Advent 2

When I sit to write Music Notes, I never know what I’m going to write. I often dread it, honestly. I feel helpless because the bulletin information is due. I feel it’s my job to help you hear the music more deeply. How can I do that when I feel helpless?

As you study music, you realize it has a vertical dimension. This is also true of writing. This is also true of being human. Some people seem to be very deep. Some make a lot of noise. Sometimes it’s those who have experienced impactful things that learn what depth is. They don’t push away their experiences, they use them to communicate deeply complex feelings.

Our two anthems this morning have that depth. For Ralph Vaughan Williams, the composer of our offertory, two episodes made notably deep impressions on him. He served in The First World War and twenty years later, though in his sixties and devotedly married, he was reinvigorated by a love affair with a much younger woman, who later became his second wife.

Paul Manz, the composer of our communion anthem was also deeply affected by personal events. Our communion piece this morning was written during a time when his three-year-old son was critically ill. His wife Ruth wrote the lyrics. His son did recover, and this remains one of his most profound compositions. It seems to cry from “out of the deep.”

Sometimes when we’re faced with what seems like insurmountable obstacles, we feel utterly helpless, in a pit of despair that seems endless. Feeling helpless is a calling. So is being inspired. Impactful things open a portal of depth. I know when I have felt helpless, writing something or practicing or creating relieves that feeling.

Sometimes we just feel like the world is out of control and violence cannot be stopped. We feel helpless and hopeless. But in that emptiness, we often find deep strength, the de profundis. It was Leonard Bernstein who said, “This will be our reply to violence: to make music more intensely, more beautifully, more devotedly than ever before.” Maybe that’s what makes determination and hope possible – the feeling of helplessness.

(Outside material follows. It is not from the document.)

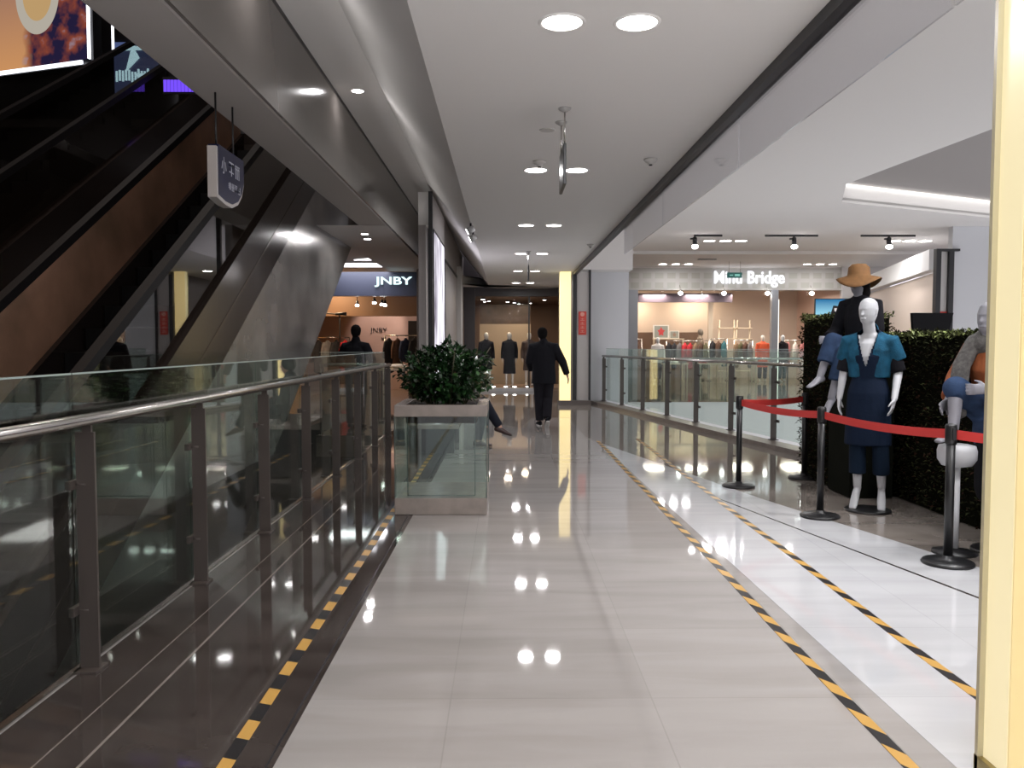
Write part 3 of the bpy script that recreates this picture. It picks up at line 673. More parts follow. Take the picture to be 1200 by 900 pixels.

I didn’t know what I wanted you to hear in the music today until I started responding to my feeling of helplessness. I don’t know what I will write each week. I don’t know how the playing will come out or how the singing will sound, but we will do it more intensely, more beautifully, and more devotedly than ever before. There is something to artistic expression and creativity that is related to helplessness. There is something about verticality that goes hand in hand with the impression and impact of profound events in our lives. If Music Notes makes an impression on you, then good. That’s what I’m after. I’m after the vertical dimension, the impactful one where you hear the music more intensely, more beautifully, and more devotedly than ever before. If Music Notes helps, then good. It alleviates my feeling of helplessness and gives me a deeper sense of hope, much like the music you’re hearing today. Soli Deo Gloria!